Dort angekommen fand sie Arbeit in einem Haushalt in Pratteln. Doch damals wollte sie noch nicht gleich sesshaft werden, also reiste sie ins Graubünden, um dort zwei Jahre lang im Hotel Alpina in Braunwald als Buffetdame und später im Service zu arbeiten. «Das war eine schöne Zeit!».
In Braunwald kam der jüngere Sohn der Familie Bussmann, Eugen, sie einmal besuchen und fragte sie, ob sie wieder mal zu ihnen käme. Nach einem 6-Monatigen Aufenthalt in Neuchâtel reiste sie deshalb wieder zurück in die Region Basel.
Später heiratete sie Eugen. Sie wohnten in Pratteln im Engelblock und betrieben gemeinsam Obsthandel in der Region. In Langenthal lagerten und kühlten sie all die Äpfel.
Kurz bevor ihre zweite Tochter Käthi zur Welt kam, erfuhr Frau Bussmann einen schweren Schicksalsschlag. Als ihr Mann mit dem Auto unterwegs war um eine Ladung Äpfel abzuholen, hatte er einen tödlichen Unfall. Der Gedanke an diesen Moment berührt Frau Bussmann noch heute tief.
In Pratteln hatte sie sich schon eingelebt und die Familie ihres Mannes unterstützte sie beim Aufziehen der beiden Mädchen. Sie war froh, dass sie Mädchen und keine Buben bekommen hatte; «An den Mädchen hat man doch viel, wenn man gut mit ihnen auskommt». Die ältere Tochter war ruhig und brauchte nicht viel Betreuung.

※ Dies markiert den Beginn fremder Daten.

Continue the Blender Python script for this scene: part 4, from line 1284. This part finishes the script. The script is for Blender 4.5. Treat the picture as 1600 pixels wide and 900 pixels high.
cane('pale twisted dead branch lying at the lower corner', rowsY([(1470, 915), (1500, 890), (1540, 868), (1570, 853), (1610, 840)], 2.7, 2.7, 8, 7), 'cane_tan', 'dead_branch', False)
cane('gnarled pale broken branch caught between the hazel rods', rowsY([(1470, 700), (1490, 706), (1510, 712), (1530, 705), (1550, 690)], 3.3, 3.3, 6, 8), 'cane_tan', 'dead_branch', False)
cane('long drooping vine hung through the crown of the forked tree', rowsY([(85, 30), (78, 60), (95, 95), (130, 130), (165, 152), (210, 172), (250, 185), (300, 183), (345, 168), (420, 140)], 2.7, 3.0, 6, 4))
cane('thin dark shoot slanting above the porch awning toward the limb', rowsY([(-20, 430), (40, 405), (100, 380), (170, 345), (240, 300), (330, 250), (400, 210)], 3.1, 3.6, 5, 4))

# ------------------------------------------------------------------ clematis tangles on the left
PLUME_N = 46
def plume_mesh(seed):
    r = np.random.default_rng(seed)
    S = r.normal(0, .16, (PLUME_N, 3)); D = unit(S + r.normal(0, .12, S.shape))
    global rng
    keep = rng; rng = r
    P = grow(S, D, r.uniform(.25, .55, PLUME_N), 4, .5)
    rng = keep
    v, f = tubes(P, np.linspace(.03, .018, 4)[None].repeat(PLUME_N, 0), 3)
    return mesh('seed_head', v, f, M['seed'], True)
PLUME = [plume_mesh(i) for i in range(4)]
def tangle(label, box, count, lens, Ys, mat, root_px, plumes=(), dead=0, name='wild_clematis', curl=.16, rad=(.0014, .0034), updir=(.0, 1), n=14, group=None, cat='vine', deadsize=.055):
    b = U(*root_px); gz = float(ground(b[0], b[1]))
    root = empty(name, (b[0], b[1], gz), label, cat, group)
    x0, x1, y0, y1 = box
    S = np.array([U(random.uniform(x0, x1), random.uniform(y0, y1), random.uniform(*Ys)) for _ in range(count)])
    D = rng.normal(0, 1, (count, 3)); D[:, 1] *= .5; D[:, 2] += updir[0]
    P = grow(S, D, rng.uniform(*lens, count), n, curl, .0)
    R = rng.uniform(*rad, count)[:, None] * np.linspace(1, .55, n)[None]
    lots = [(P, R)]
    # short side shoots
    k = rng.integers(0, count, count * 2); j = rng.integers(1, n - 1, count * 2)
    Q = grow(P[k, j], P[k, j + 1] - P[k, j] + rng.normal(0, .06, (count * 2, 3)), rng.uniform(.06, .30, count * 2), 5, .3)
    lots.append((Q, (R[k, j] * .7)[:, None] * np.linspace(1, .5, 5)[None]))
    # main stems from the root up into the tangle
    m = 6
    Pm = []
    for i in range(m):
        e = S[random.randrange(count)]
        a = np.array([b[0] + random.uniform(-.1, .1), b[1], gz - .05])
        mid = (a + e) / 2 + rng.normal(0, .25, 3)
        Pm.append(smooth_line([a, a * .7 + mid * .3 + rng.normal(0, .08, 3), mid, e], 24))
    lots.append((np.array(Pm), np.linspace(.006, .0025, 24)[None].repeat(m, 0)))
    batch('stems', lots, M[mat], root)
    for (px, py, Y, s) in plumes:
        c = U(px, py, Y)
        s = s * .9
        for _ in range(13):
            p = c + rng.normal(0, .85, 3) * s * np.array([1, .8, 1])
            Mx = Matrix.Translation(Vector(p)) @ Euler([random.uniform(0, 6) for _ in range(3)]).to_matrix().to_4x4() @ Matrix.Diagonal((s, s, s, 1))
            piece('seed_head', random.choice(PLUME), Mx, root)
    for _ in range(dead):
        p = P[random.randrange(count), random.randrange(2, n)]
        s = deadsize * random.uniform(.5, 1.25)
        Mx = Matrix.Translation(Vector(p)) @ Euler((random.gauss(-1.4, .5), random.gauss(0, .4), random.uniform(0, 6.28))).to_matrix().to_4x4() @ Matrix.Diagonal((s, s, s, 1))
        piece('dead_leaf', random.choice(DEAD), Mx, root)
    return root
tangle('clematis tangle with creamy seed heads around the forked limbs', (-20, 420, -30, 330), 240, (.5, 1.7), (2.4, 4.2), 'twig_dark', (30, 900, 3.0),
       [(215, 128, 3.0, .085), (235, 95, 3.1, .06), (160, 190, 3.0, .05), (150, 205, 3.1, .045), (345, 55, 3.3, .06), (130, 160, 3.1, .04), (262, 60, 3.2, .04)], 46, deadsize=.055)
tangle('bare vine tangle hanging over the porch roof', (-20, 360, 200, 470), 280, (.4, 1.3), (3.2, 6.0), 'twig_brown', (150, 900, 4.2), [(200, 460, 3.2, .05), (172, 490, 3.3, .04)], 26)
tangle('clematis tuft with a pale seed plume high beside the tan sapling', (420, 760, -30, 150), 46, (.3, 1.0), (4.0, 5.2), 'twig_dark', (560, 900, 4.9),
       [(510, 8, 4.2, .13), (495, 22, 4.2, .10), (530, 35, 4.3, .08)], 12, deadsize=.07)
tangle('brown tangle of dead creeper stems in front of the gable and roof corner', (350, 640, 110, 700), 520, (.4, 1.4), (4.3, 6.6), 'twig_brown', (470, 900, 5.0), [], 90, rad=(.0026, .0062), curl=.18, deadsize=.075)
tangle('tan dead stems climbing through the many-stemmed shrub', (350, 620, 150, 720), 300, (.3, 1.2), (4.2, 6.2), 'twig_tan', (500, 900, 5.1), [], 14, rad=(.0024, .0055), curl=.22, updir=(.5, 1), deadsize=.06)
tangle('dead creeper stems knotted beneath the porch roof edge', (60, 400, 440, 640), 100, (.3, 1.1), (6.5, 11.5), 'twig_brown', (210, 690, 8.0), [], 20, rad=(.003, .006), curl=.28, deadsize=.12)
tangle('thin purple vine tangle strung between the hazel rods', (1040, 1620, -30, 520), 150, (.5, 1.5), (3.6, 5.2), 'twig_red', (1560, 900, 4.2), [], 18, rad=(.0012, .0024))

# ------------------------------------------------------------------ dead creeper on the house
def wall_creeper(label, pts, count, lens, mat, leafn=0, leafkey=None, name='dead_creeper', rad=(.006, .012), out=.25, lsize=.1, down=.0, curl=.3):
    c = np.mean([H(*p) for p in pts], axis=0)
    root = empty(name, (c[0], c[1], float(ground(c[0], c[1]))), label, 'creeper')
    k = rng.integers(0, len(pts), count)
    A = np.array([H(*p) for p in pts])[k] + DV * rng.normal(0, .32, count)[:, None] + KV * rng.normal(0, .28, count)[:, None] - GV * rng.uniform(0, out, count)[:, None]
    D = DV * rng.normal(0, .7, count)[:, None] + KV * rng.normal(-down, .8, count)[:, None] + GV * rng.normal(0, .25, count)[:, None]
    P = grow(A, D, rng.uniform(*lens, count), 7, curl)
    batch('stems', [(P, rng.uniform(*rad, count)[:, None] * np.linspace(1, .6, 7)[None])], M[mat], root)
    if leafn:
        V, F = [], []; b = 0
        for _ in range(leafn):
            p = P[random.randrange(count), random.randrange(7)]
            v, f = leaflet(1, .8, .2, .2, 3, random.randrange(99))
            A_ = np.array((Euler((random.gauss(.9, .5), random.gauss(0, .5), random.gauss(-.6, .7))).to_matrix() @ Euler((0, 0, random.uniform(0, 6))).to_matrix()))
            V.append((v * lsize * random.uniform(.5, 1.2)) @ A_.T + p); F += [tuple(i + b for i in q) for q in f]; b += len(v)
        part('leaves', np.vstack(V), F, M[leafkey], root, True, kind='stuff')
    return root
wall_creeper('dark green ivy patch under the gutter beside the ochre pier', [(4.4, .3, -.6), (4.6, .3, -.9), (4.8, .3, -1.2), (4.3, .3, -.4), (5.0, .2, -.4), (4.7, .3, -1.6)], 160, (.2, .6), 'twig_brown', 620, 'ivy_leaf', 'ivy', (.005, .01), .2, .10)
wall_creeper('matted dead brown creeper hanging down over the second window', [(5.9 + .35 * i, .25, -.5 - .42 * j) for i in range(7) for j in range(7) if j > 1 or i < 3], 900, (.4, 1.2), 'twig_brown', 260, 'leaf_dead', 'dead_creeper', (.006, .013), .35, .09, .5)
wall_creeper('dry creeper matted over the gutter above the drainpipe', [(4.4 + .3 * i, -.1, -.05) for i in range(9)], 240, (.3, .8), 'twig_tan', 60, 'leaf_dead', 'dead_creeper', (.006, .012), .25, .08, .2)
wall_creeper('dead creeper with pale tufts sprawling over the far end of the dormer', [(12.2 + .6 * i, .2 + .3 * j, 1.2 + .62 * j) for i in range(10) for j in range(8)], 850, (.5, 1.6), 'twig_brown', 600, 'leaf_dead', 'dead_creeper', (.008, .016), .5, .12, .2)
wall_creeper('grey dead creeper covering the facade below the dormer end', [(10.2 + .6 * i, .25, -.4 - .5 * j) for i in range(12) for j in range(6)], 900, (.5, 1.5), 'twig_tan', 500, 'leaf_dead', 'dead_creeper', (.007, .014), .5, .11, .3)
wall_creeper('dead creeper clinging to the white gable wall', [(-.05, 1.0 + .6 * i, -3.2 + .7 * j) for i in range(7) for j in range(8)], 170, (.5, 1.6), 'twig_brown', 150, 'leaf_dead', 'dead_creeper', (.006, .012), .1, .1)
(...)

Doch die kleinere war wild und die Urgrossmutter Bussmann musste oft auf sie aufpassen. Sie führten den Obsthandel weiter und Frau Bussmann ging regelmässig nach Basel in die Markthalle, um das Obst an die Kundschaft zu bringen. Obwohl sie sehr gern in ihrem Haus in Pratteln mit Garten und Sitzplatz gewohnt hat, konnte sie sich gut auf die neue Wohnsituation im Madle einstellen.
Frau Bussmann wirkt auf mich wie eine Frau, die das Leben stets nehmen konnte, wie es kam. Mit Veränderungen konnte sie sich selbst wenn es auch mal nicht einfach war, gut zurechtfinden und sieht, wann immer möglich, das Gute in einer Situation.